けれど、最初から「“ただの”バーテンダー」というような言い方も気になったし、序盤で警察にも平気で嘘をついていた。

バーの店主というか、マフィアに乗っ取られる前の店主も裏では悪い事をやっているようだったし、ボブは彼のいとこで小さい頃から知っていた…ということは、悪い事も容認してる、もしくは彼も悪い事をやっているのだろうと思った。

また、送りつけられた右手を慣れた手つきでラップに包む様子は、ちょっとこれは“ただの”バーテンダーではないと物語っていた。店主は悪い事といっても所詮チンピラ程度のことしかやってなかったけれど、このボブを見てひいていた。

全編通してあやしいっちゃあやしいし、まったく素の姿が出てこなかったので、一応どんでん返しというか、実はボブが殺しましたという事実が出てきてもそりゃそうだろうという感想しか抱けなかった。意外性はさほど感じられず。

おそらく、チンピラが俺が殺したと言ったときに心の中で笑っていたのだろうが、そんな部分も見えなかった。これはどんでん返しのためだとは思うけれど、真実が明らかになった後だったらそうゆう面が見えても良かったのにと思った。

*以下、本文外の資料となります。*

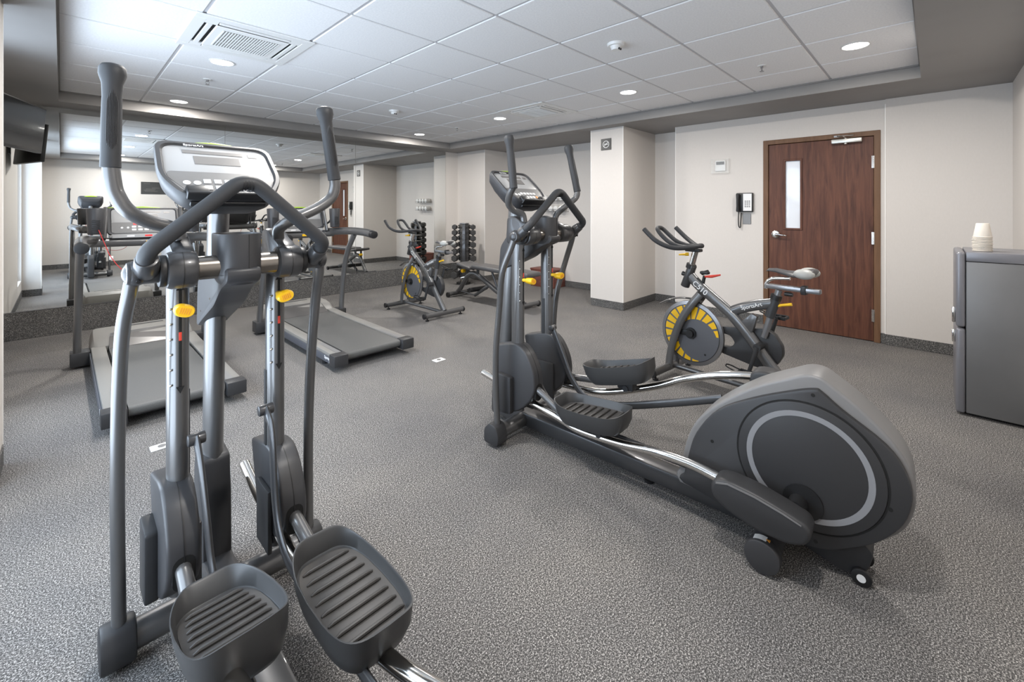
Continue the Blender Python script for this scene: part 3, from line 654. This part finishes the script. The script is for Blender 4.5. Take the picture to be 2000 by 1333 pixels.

このちょっとサイコなチンピラ役がマティアス・スーナールツ。『リリーのすべて』で少しプーチンに似てると言われて人気の出た俳優さん。『リリーのすべて』ではビシッとしていたけれど、『君と歩く世界』では今回の役に少し似ていたように思う。
本来、チンピラ役というか、育ちのあまり良くない男の役のほうが合っているのかも。

真実が明らかになった後で一変して欲しかったけれど、ボブというのが感情を殺した男だということだし、原作があるものだからそうゆうキャラで間違いないのだろう。
でも、できることならば感情を出した演技も見たかった。

ラストも含みをもたせたものになっていた。
ノオミ・ラパス演じるナディアはおそらくボブに裏切られたと思ったと思うので、銃でも持ち出すのではないか。
けれど、ボブとエリック(チンピラ)の違いは犬を可愛がるかそうでないかという部分である。犬を可愛がる=根はいい奴ということならば、犬をナディアに預けて自首ということか。

ナディアが家から出てくるところで終わりなので、ラストは自分で考えろということのようだけれど、彼女に向かってだけでも本心や感情をさらけ出すところが見たかった。おそらく切られたラストの先ではそのようなやりとりがあったはずなのだ。

唯一少し感情が見られるのが、子犬と接する場面である。
犬好きで知られるトム・ハーディが序盤で犬を拾う。子犬相手に少しだけ苦戦するけれど、結局、犬可愛いという感情が溢れているのがよくわかる。
一応、犬が捨てられてるのを見つけただけで、飼うなんてごめんだし、飼ったこともないという役だけれど、抱き上げ方も可愛がり方もめちゃくちゃ慣れていた。

これ、子犬によって人間らしい感情を取り戻し…という役でもないと思うのだけれど、どうなのだろう…。子犬がボブを変えるきっかけになっていたのだろうか。